Shepard and Dark Review

A touching though sometimes lagging story about enduring friendship, Shepard and Dark highlights aspects of the half-century long relationship between playwright/ actor Sam Shepard and his friend, an everyday grocery clerk named Johnny Dark. The impetus for the documentary is the archiving (and eventual publishing) of hundreds of letters that passed back and forth between them over the decades. As much about the individual men as their correspondence, one can’t help but feel this lingering film would have been much more compelling as a documentary short as opposed to feature length.

Despite Shepard being the clear celebrity of the two, the film is bit more Dark heavy. A predominant theme is the inherent differences between the kindred spirits, where Shepard never seems to stay in one place for very long, Dark is very much a homebody. At first Dark comes off as a bit of a boring old man, but as the film goes on we begin to see his quirks and idiosyncrasies. An unabashed pothead with some Dude-esque qualities, it becomes apparent why simple living and part-time low wage jobs suit him. There are also a few casual references to his penchant for theft which unfortunately are never elaborated on, leaving us to wonder if this is an ongoing habit and if there are legal issues at play.

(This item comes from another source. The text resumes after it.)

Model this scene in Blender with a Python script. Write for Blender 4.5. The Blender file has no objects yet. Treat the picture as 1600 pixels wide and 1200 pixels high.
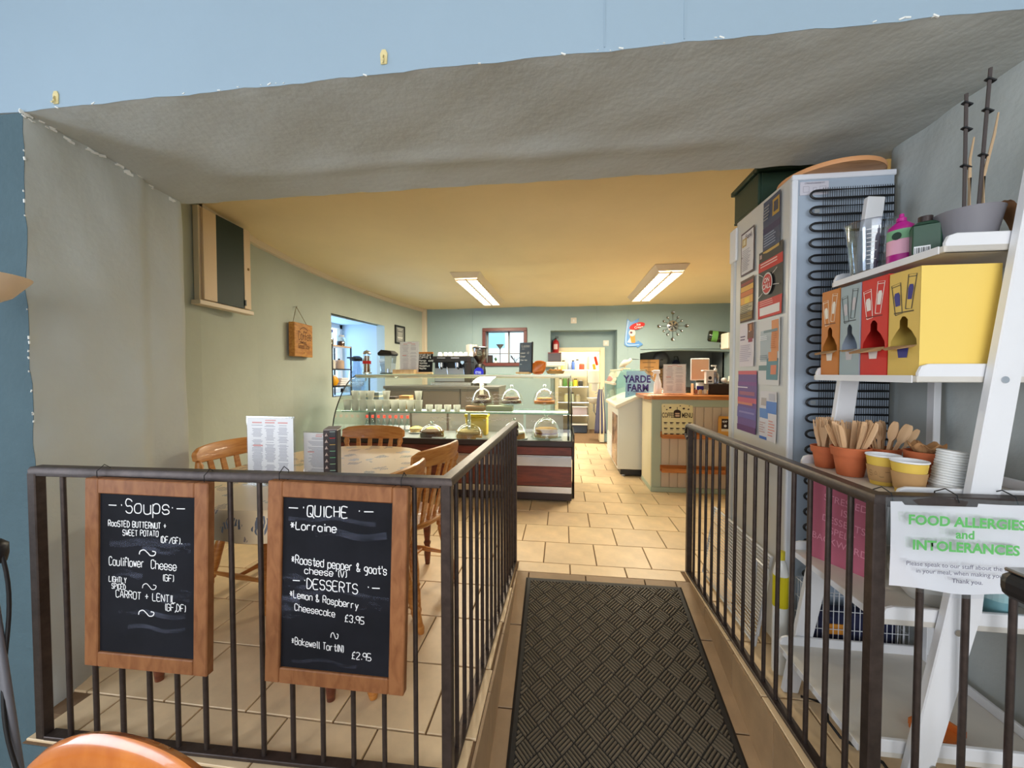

Shepard and Dark walks the fine line between sentimental and nostalgic with the subjects managing to keep it grounded on the sentimental side. Shepard is a sensitive, introspective man but not one to romanticize past events. The strongest section of the film documents the period that they actually lived together, forming an odd familial unit with a mother and daughter (Dark married the mother and Shepard married the daughter whom he had a son with). This period provides the film with some exceptional home videos that go from mirthful to somber following a brain aneurysm suffered by Dark’s wife and Shepard’s eventual abandonment of the family, including his own son. More time could have been spent on this complex era and its effects on the relationship, but perhaps the message is to give equal weight to all parts of life, no matter how significant or insignificant the events may seem to outside observers.

While excerpts from the letters are read out loud occasionally, the film would have benefited from sharing more of their content rather than showing the writers thumbing through the pages while making idle chit chat, perhaps they are saving some gems for the published version. Ultimately the entire project, the book as well as the accompanying documentary, feels a little like Shepard’s attempt to help his financially struggling friend who basically raised his son. A very unromantic stance to take, but I don’t think Shepard would have it any other way.